---- GIVEN RECORDS

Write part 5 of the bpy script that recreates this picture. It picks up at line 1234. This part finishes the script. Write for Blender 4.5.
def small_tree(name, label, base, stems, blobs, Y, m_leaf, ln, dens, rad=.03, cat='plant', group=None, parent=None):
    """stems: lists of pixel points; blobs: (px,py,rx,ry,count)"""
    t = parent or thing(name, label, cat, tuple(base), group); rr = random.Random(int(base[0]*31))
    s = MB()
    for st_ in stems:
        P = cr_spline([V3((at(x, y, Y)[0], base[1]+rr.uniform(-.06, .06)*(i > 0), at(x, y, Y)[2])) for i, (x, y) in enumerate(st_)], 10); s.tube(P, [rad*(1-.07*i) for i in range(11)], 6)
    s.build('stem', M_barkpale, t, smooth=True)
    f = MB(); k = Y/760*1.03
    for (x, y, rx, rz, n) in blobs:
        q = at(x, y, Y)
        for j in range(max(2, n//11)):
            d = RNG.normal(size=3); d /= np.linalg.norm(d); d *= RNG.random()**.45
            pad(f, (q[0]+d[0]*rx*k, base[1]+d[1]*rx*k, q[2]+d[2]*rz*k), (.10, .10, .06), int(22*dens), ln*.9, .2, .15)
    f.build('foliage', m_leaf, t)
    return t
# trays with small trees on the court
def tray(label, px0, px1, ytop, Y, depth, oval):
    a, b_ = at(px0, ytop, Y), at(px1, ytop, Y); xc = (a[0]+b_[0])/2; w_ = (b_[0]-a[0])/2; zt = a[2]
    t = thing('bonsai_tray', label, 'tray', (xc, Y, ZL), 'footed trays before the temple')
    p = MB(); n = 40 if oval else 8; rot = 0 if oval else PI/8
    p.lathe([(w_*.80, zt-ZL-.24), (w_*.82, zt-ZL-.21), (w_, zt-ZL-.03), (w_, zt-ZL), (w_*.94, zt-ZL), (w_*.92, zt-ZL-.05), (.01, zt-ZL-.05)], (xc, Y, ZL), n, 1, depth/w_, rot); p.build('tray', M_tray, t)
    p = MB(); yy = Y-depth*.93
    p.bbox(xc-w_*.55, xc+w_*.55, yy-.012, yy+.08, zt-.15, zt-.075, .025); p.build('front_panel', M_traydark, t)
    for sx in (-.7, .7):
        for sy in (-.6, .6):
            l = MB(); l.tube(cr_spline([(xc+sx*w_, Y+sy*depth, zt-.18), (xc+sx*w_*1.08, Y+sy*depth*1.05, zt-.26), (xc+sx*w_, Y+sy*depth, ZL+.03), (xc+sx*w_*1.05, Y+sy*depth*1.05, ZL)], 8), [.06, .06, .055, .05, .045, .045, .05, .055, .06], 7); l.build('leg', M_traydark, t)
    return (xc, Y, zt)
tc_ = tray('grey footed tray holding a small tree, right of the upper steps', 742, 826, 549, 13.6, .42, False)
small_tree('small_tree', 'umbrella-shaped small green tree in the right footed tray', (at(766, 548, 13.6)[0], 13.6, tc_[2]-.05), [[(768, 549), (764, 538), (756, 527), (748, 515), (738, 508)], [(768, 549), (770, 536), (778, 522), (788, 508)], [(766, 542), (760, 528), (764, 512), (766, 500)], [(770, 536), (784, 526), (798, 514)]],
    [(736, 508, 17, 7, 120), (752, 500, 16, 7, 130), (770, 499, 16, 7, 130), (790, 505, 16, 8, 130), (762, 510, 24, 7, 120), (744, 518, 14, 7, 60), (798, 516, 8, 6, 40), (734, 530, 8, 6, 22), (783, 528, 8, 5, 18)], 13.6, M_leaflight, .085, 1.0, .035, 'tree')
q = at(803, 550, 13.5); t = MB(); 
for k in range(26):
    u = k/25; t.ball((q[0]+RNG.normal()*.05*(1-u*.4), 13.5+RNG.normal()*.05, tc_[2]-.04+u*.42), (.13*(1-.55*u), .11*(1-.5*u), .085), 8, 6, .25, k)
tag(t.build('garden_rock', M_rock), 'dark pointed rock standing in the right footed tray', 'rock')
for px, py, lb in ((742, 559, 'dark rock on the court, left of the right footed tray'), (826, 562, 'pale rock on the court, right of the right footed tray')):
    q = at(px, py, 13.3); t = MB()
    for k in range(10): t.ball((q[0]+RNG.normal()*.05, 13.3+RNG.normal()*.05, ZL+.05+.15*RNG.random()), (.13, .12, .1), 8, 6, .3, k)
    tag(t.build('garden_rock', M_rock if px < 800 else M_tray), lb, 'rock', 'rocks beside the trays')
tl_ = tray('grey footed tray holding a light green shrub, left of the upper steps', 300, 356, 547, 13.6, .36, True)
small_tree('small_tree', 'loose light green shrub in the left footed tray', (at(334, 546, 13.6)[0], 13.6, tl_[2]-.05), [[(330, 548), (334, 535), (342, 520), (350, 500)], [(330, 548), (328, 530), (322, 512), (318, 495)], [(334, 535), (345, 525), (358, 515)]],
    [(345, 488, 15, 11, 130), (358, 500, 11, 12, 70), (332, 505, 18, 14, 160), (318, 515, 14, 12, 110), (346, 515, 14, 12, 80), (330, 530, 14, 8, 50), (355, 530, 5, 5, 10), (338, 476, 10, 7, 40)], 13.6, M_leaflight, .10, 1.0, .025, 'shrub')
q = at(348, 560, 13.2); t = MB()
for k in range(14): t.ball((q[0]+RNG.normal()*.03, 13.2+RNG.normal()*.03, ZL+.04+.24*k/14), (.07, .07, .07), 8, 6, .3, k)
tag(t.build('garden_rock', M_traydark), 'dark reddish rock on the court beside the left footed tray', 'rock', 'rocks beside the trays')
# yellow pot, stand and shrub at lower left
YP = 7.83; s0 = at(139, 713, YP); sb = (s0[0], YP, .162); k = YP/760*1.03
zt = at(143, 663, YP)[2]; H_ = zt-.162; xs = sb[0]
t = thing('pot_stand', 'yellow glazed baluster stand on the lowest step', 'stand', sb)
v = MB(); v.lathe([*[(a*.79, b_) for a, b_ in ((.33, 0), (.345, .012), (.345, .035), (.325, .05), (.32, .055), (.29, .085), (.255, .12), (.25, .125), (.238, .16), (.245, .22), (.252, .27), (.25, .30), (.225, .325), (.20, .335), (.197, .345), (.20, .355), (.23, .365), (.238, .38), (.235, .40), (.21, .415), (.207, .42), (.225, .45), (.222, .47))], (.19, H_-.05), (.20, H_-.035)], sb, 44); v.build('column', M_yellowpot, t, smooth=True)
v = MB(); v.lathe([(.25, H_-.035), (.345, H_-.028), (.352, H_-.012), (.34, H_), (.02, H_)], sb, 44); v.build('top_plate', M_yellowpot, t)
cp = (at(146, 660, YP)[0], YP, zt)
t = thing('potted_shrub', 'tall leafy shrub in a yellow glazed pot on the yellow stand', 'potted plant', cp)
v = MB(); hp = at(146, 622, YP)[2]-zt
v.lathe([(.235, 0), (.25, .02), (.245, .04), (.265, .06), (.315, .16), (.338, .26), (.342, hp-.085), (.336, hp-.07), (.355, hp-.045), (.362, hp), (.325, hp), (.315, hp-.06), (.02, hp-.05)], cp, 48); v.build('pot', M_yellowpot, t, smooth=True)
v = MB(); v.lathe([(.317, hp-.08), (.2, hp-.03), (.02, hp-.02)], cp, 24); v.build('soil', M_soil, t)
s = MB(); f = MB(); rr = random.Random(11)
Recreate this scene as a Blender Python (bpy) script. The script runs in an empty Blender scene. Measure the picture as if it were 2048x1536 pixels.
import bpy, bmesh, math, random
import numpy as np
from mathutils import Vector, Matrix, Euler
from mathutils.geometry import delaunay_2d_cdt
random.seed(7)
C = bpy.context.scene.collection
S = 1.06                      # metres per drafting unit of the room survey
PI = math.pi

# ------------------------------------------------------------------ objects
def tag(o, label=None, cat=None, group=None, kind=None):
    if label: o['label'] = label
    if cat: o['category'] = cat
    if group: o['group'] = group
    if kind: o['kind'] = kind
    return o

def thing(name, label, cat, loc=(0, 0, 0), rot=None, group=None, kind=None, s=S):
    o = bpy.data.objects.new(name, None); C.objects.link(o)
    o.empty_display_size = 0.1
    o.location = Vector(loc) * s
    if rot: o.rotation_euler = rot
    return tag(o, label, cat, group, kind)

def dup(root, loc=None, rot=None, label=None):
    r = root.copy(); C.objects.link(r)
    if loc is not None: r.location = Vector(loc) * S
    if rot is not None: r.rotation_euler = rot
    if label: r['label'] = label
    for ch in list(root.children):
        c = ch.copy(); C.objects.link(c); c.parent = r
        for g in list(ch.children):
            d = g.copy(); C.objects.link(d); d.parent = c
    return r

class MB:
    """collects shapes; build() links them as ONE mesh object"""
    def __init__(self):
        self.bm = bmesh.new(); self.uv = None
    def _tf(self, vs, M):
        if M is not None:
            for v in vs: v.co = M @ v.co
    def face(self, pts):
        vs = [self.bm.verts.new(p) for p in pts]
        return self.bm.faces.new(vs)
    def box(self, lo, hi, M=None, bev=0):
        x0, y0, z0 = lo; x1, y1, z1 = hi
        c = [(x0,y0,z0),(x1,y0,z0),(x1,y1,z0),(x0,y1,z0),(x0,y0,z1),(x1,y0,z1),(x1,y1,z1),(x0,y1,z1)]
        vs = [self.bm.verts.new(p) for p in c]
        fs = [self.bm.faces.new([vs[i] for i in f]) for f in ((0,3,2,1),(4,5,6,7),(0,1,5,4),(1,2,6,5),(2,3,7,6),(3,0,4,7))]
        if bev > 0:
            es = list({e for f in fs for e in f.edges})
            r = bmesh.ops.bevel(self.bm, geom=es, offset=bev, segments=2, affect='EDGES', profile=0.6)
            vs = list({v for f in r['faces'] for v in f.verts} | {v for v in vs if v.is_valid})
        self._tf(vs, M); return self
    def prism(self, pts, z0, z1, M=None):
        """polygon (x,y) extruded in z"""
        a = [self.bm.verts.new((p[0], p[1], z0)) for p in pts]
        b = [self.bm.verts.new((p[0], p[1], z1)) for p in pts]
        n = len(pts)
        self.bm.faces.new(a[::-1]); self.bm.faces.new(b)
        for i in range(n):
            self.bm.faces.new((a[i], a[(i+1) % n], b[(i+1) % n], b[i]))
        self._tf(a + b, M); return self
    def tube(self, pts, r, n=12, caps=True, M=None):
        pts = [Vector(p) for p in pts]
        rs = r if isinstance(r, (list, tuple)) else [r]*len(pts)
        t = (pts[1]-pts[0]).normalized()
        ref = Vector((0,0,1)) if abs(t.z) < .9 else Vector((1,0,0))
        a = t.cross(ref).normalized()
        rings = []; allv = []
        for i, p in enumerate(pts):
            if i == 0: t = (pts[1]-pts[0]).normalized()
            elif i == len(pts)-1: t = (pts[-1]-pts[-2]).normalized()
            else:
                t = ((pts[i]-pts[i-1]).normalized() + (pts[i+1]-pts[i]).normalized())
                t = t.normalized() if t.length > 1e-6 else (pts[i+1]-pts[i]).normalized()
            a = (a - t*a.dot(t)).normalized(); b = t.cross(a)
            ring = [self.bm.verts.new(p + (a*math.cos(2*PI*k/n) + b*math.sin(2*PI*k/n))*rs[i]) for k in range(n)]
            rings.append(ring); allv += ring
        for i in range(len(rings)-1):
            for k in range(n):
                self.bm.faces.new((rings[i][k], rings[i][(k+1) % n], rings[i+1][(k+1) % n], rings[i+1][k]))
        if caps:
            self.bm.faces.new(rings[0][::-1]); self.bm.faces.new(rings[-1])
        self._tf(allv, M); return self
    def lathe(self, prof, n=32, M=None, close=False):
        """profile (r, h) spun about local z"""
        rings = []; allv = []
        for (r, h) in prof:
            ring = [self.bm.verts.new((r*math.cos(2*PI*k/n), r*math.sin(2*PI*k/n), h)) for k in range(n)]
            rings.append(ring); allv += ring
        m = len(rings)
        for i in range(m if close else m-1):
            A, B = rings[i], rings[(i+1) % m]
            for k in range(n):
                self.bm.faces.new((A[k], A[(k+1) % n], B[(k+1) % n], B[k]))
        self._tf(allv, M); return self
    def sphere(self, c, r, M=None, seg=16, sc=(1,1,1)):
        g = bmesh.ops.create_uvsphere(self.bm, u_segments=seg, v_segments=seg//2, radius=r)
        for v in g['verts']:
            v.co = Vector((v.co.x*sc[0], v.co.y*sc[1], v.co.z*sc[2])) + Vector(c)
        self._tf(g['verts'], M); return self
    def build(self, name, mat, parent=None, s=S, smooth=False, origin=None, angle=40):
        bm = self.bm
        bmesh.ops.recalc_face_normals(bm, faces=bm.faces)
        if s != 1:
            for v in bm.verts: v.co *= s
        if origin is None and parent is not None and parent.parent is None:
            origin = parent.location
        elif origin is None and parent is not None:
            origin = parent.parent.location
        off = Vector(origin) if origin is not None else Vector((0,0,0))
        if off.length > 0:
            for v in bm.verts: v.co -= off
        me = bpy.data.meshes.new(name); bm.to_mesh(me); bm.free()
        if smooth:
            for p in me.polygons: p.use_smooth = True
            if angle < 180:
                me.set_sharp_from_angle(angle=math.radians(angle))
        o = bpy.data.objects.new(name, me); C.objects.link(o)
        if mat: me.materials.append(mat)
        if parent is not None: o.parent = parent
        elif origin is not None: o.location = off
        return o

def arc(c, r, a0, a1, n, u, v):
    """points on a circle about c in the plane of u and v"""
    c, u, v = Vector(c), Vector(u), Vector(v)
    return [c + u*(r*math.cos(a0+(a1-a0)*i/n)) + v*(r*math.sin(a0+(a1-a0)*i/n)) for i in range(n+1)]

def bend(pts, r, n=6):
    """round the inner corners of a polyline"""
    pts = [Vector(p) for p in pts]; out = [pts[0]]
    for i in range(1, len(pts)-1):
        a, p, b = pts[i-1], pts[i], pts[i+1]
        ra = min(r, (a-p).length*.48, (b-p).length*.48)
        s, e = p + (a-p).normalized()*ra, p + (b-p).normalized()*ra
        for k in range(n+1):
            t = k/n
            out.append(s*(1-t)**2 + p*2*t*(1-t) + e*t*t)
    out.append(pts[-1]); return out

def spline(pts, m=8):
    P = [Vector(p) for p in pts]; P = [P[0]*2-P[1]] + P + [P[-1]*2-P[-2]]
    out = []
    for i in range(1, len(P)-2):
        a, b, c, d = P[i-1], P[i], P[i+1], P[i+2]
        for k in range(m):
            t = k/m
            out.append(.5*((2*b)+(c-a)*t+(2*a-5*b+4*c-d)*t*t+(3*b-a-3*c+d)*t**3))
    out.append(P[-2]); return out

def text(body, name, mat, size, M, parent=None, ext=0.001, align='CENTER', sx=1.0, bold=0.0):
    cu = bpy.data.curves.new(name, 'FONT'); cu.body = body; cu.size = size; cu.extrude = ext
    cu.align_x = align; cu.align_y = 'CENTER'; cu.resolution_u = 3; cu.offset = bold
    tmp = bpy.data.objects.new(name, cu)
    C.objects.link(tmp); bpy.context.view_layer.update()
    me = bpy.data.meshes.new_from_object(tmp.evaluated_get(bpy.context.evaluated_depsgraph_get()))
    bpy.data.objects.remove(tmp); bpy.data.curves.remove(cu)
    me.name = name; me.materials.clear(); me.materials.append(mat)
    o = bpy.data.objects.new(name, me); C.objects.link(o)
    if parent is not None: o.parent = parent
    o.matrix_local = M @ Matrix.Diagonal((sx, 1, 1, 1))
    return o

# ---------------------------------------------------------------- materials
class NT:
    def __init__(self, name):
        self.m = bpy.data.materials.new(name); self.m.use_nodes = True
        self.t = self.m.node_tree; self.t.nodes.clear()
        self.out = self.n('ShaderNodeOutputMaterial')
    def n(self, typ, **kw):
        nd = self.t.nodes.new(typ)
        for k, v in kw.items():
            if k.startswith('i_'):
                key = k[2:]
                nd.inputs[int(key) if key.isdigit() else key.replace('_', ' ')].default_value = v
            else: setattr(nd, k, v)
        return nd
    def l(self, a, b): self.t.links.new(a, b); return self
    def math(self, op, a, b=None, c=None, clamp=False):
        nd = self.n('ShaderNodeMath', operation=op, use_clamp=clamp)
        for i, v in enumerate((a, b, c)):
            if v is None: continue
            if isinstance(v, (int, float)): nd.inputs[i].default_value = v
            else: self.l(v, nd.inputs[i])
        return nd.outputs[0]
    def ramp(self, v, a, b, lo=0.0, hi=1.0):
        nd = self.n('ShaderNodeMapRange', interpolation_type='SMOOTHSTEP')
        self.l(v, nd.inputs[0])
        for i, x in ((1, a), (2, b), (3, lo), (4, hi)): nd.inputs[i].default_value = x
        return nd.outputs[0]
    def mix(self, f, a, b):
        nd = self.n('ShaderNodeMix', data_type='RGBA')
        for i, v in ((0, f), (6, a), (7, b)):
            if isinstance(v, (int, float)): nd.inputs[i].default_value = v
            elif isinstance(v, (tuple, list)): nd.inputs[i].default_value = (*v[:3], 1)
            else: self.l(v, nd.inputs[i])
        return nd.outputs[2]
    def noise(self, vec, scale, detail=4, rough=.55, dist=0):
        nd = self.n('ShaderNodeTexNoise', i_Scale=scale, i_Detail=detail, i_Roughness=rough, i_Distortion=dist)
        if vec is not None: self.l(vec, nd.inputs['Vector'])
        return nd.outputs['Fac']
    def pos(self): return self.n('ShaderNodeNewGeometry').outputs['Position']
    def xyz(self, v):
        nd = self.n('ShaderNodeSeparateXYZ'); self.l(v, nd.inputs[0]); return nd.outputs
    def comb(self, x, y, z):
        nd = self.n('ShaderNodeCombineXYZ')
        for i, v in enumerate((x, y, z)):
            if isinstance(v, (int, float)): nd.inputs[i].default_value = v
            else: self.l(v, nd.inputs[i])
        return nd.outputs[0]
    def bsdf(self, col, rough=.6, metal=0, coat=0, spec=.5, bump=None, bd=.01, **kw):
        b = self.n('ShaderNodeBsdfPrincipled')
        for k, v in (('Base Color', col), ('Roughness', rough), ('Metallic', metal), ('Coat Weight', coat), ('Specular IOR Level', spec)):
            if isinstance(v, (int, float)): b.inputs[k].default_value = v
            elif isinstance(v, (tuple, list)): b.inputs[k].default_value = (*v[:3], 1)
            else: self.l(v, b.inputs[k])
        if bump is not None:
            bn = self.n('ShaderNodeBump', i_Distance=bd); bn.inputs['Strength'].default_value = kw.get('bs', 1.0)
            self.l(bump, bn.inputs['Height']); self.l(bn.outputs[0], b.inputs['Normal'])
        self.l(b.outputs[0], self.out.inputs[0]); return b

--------

■ PROBLEM ■
From the data, pick out every line that includes "this".

■ EXERCISE SOLUTION ■
Write part 5 of the bpy script that recreates this picture. It picks up at line 1234. This part finishes the script. Write for Blender 4.5.
Recreate this scene as a Blender Python (bpy) script. The script runs in an empty Blender scene. Measure the picture as if it were 2048x1536 pixels.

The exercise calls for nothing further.